Internet Activism: The Problem with ‘Techno-Utopianism’

 

Evgeny Morozov, a Yahoo! fellow at Georgetown University and contributing editor to Foreign Policy, penned a Wall Street Journal essay over the weekend challenging many commonly held conceptions about the Internet’s impact on revolutions and democratization.

At the outset of the piece, he explains: “The belief that free and unfettered access to information, combined with new tools of mobilization afforded by blogs and social networks, leads to the opening up of authoritarian societies and their eventual democratization now forms one of the pillars of ‘techno-utopianism.’ He laments the recent obsession by DC-based politicians and pundits with social media tools, such as Twitter and Facebook, and wonders whether this fascination is a “mere sign of our desperation with other, more conventional instruments of diplomatic leverage.”

The unfortunate reality, Morozov contends, is that this new medium will not likely lead to waves of mass democratization. He focuses on recent events in Iran as an example, explaining that revolutionary upheavals of authoritarian regimes require strong degrees of centralization, which the Internet does not provide. “Iran’s Green Movement has been split into so many competing debate chambers,” he writes, “that it couldn’t collect itself on the eve of the 31st anniversary of the Islamic revolution.” The Iranian government, like other autocratic regimes, also learned to exploit the Internet’s utility to suit its own means, by squashing online dissent, blocking basic communication and using the Internet as a surveillance tool.

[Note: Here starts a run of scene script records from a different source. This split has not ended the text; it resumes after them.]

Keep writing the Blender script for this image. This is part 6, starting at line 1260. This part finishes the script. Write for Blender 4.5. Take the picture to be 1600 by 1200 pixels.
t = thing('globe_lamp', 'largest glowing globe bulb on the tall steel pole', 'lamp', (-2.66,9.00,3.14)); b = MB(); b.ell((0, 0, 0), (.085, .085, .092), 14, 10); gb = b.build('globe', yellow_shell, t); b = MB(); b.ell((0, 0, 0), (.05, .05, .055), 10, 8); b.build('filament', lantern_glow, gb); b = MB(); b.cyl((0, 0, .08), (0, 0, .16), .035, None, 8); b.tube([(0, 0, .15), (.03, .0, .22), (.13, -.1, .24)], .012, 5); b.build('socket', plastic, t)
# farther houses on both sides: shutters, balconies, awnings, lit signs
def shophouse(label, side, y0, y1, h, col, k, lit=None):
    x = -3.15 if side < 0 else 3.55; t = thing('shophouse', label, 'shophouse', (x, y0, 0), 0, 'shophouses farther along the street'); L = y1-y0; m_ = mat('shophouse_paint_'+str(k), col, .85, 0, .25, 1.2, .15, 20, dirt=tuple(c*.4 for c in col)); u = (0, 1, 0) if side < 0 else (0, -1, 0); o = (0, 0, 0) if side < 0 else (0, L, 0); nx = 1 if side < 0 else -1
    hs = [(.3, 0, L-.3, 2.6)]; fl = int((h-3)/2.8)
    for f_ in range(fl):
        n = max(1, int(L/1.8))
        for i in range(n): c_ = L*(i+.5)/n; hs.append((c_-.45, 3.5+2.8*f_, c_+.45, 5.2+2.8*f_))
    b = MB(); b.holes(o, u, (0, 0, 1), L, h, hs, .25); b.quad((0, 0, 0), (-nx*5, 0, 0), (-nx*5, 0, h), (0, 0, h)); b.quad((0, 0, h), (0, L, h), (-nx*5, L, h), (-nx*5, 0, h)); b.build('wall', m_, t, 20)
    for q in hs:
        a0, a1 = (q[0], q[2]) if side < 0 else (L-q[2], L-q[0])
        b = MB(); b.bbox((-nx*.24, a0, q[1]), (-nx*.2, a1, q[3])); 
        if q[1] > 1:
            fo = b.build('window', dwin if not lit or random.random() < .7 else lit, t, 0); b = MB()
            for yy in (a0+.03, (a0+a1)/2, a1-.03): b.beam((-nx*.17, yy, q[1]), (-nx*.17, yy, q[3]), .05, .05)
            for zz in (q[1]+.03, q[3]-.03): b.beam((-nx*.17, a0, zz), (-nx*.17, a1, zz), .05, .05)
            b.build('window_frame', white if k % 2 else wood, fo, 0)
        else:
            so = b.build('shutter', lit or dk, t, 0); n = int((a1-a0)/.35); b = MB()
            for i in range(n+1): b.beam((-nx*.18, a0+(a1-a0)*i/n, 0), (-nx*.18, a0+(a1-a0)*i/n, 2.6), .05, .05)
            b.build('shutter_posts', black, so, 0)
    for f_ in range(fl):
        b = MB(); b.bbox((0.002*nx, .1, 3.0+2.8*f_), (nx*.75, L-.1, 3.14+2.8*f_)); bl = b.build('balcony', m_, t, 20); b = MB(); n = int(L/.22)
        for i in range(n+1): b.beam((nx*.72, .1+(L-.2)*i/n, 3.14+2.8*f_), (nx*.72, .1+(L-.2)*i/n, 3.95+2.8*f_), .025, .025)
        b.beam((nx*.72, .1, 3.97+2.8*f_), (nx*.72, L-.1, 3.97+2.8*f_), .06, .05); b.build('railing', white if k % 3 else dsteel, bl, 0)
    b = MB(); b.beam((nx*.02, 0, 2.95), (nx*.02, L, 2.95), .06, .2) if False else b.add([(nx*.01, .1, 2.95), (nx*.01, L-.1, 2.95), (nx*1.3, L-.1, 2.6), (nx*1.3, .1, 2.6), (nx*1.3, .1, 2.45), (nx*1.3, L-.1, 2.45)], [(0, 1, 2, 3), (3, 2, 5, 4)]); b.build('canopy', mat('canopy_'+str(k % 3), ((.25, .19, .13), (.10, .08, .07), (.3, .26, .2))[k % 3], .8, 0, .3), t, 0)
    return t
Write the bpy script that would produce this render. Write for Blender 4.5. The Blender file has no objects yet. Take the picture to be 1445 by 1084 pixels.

Citing groups such as Hezbollah and the Muslim Brotherhood, he also states that “Facebook and Twitter empower all groups – not just the pro-Western groups that we like.”

Nonetheless, despite the inherent challenges, Morozov still believes that “it would be unreasonable for the American government to simply abandon all efforts to use the Internet for promoting democracy abroad.” One example he provides is the necessity to stop preventing U.S. tech companies, which currently require a “host of waivers from the U.S. Treasury’s Office of Foreign Assets Control (OFAC) to exports Internet services to authoritarian countries.” Such blanket sanctions, Morozov argues, impede productive support for groups like the Green Movement. Rather, resolving these “arcane policy disputes is likely to advance American interests abroad more effectively than the flashy and media-friendly undertakings… of which American diplomats have grown so increasingly fond.”